## What you have to do
Everything from the first line down to the line containing "PI = math.pi" should be reproduced exactly; please include nothing else.

## Source data
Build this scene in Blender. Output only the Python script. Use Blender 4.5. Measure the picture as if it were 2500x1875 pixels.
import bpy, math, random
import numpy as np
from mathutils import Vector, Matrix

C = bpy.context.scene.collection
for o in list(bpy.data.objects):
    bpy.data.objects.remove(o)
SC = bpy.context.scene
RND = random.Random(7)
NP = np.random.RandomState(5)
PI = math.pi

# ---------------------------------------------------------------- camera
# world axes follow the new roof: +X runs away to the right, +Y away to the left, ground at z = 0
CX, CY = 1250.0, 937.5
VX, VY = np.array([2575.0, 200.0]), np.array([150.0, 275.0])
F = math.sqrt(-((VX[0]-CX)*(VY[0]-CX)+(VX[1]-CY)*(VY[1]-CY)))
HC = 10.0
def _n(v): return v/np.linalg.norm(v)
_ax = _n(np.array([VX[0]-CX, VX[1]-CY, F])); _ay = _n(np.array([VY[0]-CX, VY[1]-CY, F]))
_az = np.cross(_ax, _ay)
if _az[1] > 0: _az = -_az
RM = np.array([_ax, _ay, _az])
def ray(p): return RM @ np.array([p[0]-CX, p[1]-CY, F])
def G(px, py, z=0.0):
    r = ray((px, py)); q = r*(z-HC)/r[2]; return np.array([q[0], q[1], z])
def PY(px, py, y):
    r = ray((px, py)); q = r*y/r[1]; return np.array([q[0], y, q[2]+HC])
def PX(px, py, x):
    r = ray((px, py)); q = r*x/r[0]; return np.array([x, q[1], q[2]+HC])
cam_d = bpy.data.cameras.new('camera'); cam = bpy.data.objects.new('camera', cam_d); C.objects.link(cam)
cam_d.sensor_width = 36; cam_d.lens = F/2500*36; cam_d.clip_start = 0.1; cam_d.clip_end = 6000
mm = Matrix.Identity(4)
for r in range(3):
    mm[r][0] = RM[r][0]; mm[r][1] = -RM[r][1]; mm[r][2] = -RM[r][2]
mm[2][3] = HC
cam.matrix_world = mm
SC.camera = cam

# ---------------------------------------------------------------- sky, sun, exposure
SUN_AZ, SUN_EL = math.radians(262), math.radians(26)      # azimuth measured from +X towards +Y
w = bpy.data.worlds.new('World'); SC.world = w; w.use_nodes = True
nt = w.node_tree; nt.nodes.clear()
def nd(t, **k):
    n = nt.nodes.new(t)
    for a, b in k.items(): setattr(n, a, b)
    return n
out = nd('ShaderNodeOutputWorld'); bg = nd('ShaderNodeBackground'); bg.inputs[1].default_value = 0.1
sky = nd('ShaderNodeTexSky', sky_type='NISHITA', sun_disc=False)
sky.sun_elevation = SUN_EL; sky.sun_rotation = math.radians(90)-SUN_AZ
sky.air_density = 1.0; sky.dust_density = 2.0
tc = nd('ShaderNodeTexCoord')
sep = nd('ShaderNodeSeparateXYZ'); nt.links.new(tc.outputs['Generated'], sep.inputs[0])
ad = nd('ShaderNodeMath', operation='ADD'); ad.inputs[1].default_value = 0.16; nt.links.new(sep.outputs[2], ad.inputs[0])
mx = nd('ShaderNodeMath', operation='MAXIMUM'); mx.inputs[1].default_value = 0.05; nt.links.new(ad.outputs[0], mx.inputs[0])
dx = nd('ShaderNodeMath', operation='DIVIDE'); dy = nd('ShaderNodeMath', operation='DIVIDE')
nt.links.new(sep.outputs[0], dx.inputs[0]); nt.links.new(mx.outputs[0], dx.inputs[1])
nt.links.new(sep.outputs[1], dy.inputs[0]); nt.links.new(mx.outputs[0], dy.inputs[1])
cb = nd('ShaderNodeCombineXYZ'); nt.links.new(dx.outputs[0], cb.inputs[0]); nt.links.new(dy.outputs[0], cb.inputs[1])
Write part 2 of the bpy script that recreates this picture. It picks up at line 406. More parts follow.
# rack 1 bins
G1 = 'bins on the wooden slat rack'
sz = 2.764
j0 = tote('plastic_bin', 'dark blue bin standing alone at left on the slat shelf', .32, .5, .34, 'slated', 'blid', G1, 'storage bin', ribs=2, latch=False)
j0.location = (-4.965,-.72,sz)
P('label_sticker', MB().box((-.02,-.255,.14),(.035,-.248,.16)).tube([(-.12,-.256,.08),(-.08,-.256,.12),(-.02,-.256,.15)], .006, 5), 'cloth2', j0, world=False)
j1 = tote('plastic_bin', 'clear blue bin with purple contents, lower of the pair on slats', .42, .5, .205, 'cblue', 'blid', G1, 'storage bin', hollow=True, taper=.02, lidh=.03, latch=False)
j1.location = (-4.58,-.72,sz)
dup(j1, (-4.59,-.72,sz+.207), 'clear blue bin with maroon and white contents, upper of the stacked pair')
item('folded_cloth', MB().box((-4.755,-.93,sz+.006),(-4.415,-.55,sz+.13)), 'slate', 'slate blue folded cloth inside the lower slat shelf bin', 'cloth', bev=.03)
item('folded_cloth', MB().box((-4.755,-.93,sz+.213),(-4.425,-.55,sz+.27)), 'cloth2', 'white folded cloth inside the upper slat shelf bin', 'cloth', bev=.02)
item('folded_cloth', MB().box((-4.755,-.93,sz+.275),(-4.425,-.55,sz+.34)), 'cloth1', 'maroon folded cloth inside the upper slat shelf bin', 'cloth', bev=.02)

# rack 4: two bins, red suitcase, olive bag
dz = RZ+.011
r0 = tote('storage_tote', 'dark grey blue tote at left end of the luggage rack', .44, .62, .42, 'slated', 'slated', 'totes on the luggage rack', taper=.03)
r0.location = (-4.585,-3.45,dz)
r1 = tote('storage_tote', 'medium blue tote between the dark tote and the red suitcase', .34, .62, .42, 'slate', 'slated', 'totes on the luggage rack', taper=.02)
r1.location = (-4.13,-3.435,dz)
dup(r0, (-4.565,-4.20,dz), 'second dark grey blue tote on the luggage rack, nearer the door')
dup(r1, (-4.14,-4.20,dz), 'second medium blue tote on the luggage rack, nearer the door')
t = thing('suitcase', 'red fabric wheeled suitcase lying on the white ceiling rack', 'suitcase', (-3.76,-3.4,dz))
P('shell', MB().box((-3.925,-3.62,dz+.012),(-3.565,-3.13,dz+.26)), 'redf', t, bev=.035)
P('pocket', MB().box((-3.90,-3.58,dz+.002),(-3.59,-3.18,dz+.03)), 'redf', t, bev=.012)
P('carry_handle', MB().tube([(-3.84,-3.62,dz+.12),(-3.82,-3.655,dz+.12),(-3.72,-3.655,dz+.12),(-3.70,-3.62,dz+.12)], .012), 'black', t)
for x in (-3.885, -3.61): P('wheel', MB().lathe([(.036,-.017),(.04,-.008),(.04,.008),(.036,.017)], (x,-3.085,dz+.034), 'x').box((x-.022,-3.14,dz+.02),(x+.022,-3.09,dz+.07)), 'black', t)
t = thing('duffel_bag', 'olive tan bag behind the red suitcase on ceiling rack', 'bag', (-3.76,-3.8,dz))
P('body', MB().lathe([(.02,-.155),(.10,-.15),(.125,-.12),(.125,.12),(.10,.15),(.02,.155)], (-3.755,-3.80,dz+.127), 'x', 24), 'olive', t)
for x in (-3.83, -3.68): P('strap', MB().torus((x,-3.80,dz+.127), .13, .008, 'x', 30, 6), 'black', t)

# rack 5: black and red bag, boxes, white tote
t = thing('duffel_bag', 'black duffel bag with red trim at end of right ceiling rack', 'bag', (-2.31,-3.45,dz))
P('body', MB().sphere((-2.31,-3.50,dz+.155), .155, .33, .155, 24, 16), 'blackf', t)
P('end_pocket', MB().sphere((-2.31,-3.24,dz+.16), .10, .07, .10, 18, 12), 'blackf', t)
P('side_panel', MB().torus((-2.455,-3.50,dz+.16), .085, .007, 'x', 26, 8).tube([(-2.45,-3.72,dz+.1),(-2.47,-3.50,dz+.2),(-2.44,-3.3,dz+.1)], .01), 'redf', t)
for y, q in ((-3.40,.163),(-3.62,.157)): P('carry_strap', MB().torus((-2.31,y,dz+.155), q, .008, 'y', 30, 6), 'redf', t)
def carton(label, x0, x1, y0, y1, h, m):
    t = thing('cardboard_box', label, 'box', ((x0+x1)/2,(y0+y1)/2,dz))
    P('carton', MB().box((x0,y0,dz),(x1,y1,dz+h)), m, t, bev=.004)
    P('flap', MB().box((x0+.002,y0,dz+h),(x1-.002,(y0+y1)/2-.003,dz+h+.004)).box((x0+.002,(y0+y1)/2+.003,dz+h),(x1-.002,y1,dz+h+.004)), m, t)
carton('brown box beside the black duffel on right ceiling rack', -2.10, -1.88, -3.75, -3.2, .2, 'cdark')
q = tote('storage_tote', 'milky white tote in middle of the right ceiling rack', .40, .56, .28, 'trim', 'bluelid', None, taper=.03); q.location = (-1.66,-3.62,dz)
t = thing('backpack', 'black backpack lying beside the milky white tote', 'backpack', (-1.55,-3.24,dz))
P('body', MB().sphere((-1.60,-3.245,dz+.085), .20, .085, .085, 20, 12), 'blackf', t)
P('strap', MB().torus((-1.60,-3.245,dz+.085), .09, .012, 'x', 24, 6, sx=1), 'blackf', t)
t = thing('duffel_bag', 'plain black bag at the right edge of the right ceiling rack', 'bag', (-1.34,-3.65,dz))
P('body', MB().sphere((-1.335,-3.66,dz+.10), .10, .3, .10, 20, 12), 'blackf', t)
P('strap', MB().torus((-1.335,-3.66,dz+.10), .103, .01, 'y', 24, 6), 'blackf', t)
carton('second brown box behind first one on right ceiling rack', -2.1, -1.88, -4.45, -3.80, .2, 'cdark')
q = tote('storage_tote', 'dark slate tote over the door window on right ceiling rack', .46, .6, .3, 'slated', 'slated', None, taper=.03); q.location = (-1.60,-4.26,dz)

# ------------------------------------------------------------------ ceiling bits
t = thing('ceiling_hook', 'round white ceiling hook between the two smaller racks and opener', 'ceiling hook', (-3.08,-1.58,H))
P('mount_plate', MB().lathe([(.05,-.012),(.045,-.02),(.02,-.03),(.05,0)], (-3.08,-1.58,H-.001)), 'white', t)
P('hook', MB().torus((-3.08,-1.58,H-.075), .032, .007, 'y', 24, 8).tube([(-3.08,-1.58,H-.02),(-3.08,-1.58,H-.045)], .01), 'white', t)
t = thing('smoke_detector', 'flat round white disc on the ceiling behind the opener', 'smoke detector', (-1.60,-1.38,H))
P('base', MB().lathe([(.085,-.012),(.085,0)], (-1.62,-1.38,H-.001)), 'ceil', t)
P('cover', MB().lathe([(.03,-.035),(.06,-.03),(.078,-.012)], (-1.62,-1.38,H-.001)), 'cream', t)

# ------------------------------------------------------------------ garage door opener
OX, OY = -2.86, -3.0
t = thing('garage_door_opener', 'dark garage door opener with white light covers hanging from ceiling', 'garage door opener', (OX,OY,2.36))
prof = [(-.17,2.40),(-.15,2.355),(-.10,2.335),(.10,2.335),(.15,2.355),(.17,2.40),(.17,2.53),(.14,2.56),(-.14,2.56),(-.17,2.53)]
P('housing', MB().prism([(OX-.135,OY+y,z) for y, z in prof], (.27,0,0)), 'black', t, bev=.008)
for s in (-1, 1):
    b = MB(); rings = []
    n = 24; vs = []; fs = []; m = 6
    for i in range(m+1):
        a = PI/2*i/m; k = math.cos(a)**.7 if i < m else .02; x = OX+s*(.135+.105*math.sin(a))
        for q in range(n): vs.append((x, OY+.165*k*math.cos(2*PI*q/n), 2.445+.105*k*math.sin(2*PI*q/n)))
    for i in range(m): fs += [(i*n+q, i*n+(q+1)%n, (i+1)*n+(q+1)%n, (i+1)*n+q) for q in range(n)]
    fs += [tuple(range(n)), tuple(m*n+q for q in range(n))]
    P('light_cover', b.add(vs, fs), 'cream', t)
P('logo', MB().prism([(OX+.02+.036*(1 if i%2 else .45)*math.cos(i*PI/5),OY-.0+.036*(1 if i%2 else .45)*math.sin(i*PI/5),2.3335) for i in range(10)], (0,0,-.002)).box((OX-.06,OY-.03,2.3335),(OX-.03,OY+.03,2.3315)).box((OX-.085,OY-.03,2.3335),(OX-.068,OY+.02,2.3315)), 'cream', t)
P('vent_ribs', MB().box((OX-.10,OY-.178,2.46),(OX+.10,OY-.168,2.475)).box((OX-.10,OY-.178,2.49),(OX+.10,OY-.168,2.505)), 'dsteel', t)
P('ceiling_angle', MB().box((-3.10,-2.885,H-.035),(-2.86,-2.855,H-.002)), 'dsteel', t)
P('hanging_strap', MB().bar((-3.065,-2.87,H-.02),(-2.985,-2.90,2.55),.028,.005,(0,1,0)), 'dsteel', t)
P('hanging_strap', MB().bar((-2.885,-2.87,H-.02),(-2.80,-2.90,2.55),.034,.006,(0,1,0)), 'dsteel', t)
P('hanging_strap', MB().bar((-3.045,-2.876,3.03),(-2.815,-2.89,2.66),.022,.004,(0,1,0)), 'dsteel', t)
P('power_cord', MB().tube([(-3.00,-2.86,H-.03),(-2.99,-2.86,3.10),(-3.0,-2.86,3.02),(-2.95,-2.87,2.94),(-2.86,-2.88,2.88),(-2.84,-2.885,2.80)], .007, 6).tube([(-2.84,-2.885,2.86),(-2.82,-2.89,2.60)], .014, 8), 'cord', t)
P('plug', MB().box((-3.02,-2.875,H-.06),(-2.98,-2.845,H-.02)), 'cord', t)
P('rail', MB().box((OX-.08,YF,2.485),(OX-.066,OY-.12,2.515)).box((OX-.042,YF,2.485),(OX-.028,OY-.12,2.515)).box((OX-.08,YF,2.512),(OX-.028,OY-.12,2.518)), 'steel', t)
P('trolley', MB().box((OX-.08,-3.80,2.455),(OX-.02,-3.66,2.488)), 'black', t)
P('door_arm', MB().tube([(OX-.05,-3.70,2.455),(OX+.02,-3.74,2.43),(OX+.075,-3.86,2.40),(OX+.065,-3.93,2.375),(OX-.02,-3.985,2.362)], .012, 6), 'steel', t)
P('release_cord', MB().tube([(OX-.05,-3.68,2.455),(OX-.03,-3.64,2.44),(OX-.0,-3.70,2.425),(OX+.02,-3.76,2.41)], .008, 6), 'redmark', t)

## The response
Build this scene in Blender. Output only the Python script. Use Blender 4.5. Measure the picture as if it were 2500x1875 pixels.
import bpy, math, random
import numpy as np
from mathutils import Vector, Matrix

C = bpy.context.scene.collection
for o in list(bpy.data.objects):
    bpy.data.objects.remove(o)
SC = bpy.context.scene
RND = random.Random(7)
NP = np.random.RandomState(5)
PI = math.pi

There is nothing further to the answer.